──────── Recorded data

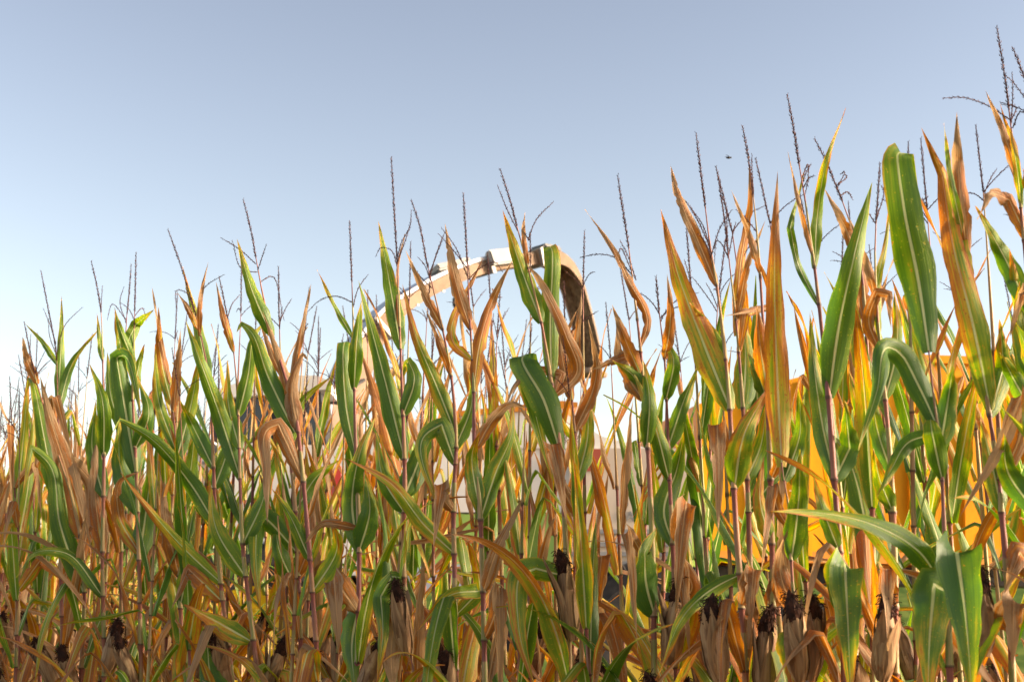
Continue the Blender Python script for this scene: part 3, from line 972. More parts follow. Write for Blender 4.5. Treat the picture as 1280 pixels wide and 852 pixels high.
H("the folded-top green plant under twin tassels", "corn plant on the left with twin straight tassels and a broad green folded-over leaf",
  [(170, 315), (169, 360), (168, 400), (166, 500), (169, 560), (172, 640), (175, 760), (176, 852)],
  [(.2, 20, [(167, 470), (160, 430), (170, 405), (192, 387)]), (.2, 13, [(167, 500), (175, 450), (181, 430)]), (.15, 12, [(166, 450), (152, 415), (143, 384)]),
   (.05, 34, [(168, 590), (158, 520), (146, 447), (152, 444, -.05), (172, 498, -.14), (176, 520, -.16)], dict(yaw=5)), (.12, 24, [(170, 560), (186, 520), (172, 470)]), (.08, 30, [(172, 640), (150, 580), (150, 520)], dict(tint=.9)), (.1, 32, [(174, 700), (185, 620), (190, 570)], dict(tint=.8)), (.6, 24, [(173, 690), (148, 640), (152, 600), (172, 590)])],
  branches=[[(168, 400), (160, 385), (150, 378)], [(168, 395), (178, 385), (183, 400)]], tlen=72)
H("the twin tassel neighbour", "slim corn plant half hidden behind the folded green leaf, its tassel bent",
  [(164, 330), (161, 370), (158, 400), (156, 470), (152, 600), (150, 852)],
  [(.2, 14, [(157, 470), (150, 430), (143, 390)]), (.15, 20, [(155, 540), (140, 500), (134, 440)]), (.3, 20, [(152, 640), (158, 560), (160, 500)])], dY=.25, tlen=60, branches=[[(158, 400), (140, 380), (134, 400)], [(158, 405), (150, 375), (155, 358)]])
H("the left plant with rust spear above green", "corn plant left of centre with a rust spear leaf above a split green one",
  [(212, 478), (214, 500), (217, 520), (221, 620), (225, 740), (228, 852)],
  [(.85, 8, [(212, 480), (200, 420), (190, 358)]), (.5, 20, [(214, 505), (202, 450), (198, 384)]), (.85, 16, [(217, 515), (222, 455), (226, 410)]), (.25, 18, [(217, 560), (198, 500), (194, 430)]), (.2, 24, [(219, 580), (240, 500), (250, 440)]), (.15, 22, [(222, 650), (238, 590), (243, 540), (236, 560, -.1)]), (.8, 24, [(224, 720), (208, 650), (205, 600)]), (.2, 26, [(224, 760), (235, 690), (215, 640)], dict(tint=.9))],
  tassel=False)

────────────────

Copy the whole listing above word for word but do not carry over the pictures.

Continue the Blender Python script for this scene: part 3, from line 972. More parts follow. Write for Blender 4.5. Treat the picture as 1280 pixels wide and 852 pixels high.
H("the folded-top green plant under twin tassels", "corn plant on the left with twin straight tassels and a broad green folded-over leaf",
  [(170, 315), (169, 360), (168, 400), (166, 500), (169, 560), (172, 640), (175, 760), (176, 852)],
  [(.2, 20, [(167, 470), (160, 430), (170, 405), (192, 387)]), (.2, 13, [(167, 500), (175, 450), (181, 430)]), (.15, 12, [(166, 450), (152, 415), (143, 384)]),
   (.05, 34, [(168, 590), (158, 520), (146, 447), (152, 444, -.05), (172, 498, -.14), (176, 520, -.16)], dict(yaw=5)), (.12, 24, [(170, 560), (186, 520), (172, 470)]), (.08, 30, [(172, 640), (150, 580), (150, 520)], dict(tint=.9)), (.1, 32, [(174, 700), (185, 620), (190, 570)], dict(tint=.8)), (.6, 24, [(173, 690), (148, 640), (152, 600), (172, 590)])],
  branches=[[(168, 400), (160, 385), (150, 378)], [(168, 395), (178, 385), (183, 400)]], tlen=72)
H("the twin tassel neighbour", "slim corn plant half hidden behind the folded green leaf, its tassel bent",
  [(164, 330), (161, 370), (158, 400), (156, 470), (152, 600), (150, 852)],
  [(.2, 14, [(157, 470), (150, 430), (143, 390)]), (.15, 20, [(155, 540), (140, 500), (134, 440)]), (.3, 20, [(152, 640), (158, 560), (160, 500)])], dY=.25, tlen=60, branches=[[(158, 400), (140, 380), (134, 400)], [(158, 405), (150, 375), (155, 358)]])
H("the left plant with rust spear above green", "corn plant left of centre with a rust spear leaf above a split green one",
  [(212, 478), (214, 500), (217, 520), (221, 620), (225, 740), (228, 852)],
  [(.85, 8, [(212, 480), (200, 420), (190, 358)]), (.5, 20, [(214, 505), (202, 450), (198, 384)]), (.85, 16, [(217, 515), (222, 455), (226, 410)]), (.25, 18, [(217, 560), (198, 500), (194, 430)]), (.2, 24, [(219, 580), (240, 500), (250, 440)]), (.15, 22, [(222, 650), (238, 590), (243, 540), (236, 560, -.1)]), (.8, 24, [(224, 720), (208, 650), (205, 600)]), (.2, 26, [(224, 760), (235, 690), (215, 640)], dict(tint=.9))],
  tassel=False)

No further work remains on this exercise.